What we are doing with this graph is aggregating any new Commit edges so that the first and latest commit dates are kept updated as new edges are added to the Graph whilst incrementing a count property to indicate overall how many Commit edges are between two vertexes.

We will modify the schema from the basic example add the different properties and set up the aggregation functions:

Tip

For good practice we have also added some validateFunctions to give minimum confidence in the values of the types. Please see the predicates reference guide for more information.

{
    "edges": {
        "Commit": {
            "source": "id.person.string",
            "destination": "id.repo.string",
            "directed": "true",
            "properties": {
                "first": "property.date.first",
                "latest": "property.date.latest",
                "count": "property.integer.count"
            }
        }
    },
    "entities": {
        "Person": {
            "description": "Entity representing a person vertex",
            "vertex": "id.person.string"
        },
        "Repository": {
            "description": "Entity representing a repository vertex",
            "vertex": "id.repo.string"
        }
    }
}
{
    "types": {
        "id.person.string": {
            "description": "A basic type to hold the string id of a person entity",
            "class": "java.lang.String"
        },
        "id.repo.string": {
            "description": "A basic type to hold the string id of a repository entity",
            "class": "java.lang.String"
        },
        "property.integer.count": {
            "description": "A basic type to hold a count property that must be greater than 0",
            "class": "java.lang.Integer",
            "aggregateFunction": {
                "class": "uk.gov.gchq.koryphe.impl.binaryoperator.Sum"
            },
            "validateFunctions": [
                {
                    "class": "uk.gov.gchq.koryphe.impl.predicate.IsMoreThan",
                    "orEqualTo": true,
                    "value": 0
                }
            ]
        },
        "property.date.first": {
            "description": "A Date type to hold first date property after aggregation",
            "class": "java.util.Date",
            "aggregateFunction": {
                "class": "uk.gov.gchq.koryphe.impl.binaryoperator.Min"
            },
            "validateFunctions": [
                {
                    "class": "uk.gov.gchq.koryphe.impl.predicate.Exists"
                }
            ]
        },
        "property.date.latest": {
            "description": "A Date type to hold latest date property after aggregation",
            "class": "java.util.Date",
            "aggregateFunction": {
                "class": "uk.gov.gchq.koryphe.impl.binaryoperator.Max"
            },
            "validateFunctions": [
                {
                    "class": "uk.gov.gchq.koryphe.impl.predicate.Exists"
                }
            ]
        },
        "true": {
            "description": "A simple boolean that must always be true.",
            "class": "java.lang.Boolean",
            "validateFunctions": [
                {
                    "class": "uk.gov.gchq.koryphe.impl.predicate.IsTrue"
                }
            ]
        }
    }
}

As you can see in the types schema we have applied the Min function to the property.date.first type so that will always be aggregated to be the earliest date property. Similarly we apply the Max function to the property.date.latest to always give us the latest date property. The property.integer.count property keeps the simple Sum function to keep a total of the number of edges.

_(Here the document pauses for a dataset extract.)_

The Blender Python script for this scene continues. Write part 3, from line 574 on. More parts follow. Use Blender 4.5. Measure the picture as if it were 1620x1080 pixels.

Applying these schemas to a Graph we can then add the following elements to demonstrate the aggregation in practice:

Note

The dates in the JSON are in milliseconds since Unix Epoch instead of a typical format like dd/mm/yyyy due to how Jackson serialises java.util.Date types.

{
    "class": "AddElements",
    "input": [
        {
            "class": "Edge",
            "group": "Commit",
            "source": "Dave",
            "destination": "r1",
            "directed": true,
            "properties": {
                "first": {
                    "java.util.Date": 1451044800146
                },
                "latest": {
                    "java.util.Date": 1451044800146
                },
                "count": 1
            }
        },
        {
            "class": "Edge",
            "group": "Commit",
            "source": "Dave",
            "destination": "r1",
            "directed": true,
            "properties": {
                "first": {
                    "java.util.Date": 1514808000146
                },
                "latest": {
                    "java.util.Date": 1514808000146
                },
                "count": 1
            }
        },
        {
            "class": "Edge",
            "group": "Commit",
            "source": "Dave",
            "destination": "r1",
            "directed": true,
            "properties": {
                "first": {
                    "java.util.Date": 1672574400146
                },
                "latest": {
                    "java.util.Date": 1672574400146
                },
                "count": 1
            }
        },
        {
            "class": "Entity",
            "group": "Person",
            "vertex": "Dave"
        },
        {
            "class": "Entity",
            "group": "Repository",
            "vertex": "r1"
        }
    ]
}

Tip

Loading the elements like this is just for demonstration purposes, it can look a little unintuitive as we have the same data for first and latest properties. In production you may want to create a custom ElementsGenerator so that the elements are created correctly from your raw data based on the graph schema.

Now running a query on these elements with the seed as "Dave" we can see that we get back one edge with aggregated properties holding the first and latest commit times as well as a count with the current number of edges.

{
    "class": "GetElements",
    "input": [
        {
            "class": "EntitySeed",
            "vertex": "Dave"
        }
    ]
}
[
    {
        "class": "uk.gov.gchq.gaffer.data.element.Entity",
        "group": "Person",
        "vertex": "Dave",
        "properties": {}
    },
    {
        "class": "uk.gov.gchq.gaffer.data.element.Edge",
        "group": "Commit",
        "source": "Dave",
        "destination": "r1",
        "directed": true,
        "matchedVertex": "SOURCE",
        "properties": {
            "count": 3,
            "first": {
                "java.util.Date": 1451044800146
            },
            "latest": {
                "java.util.Date": 1672574400146
            }
        }
    }
]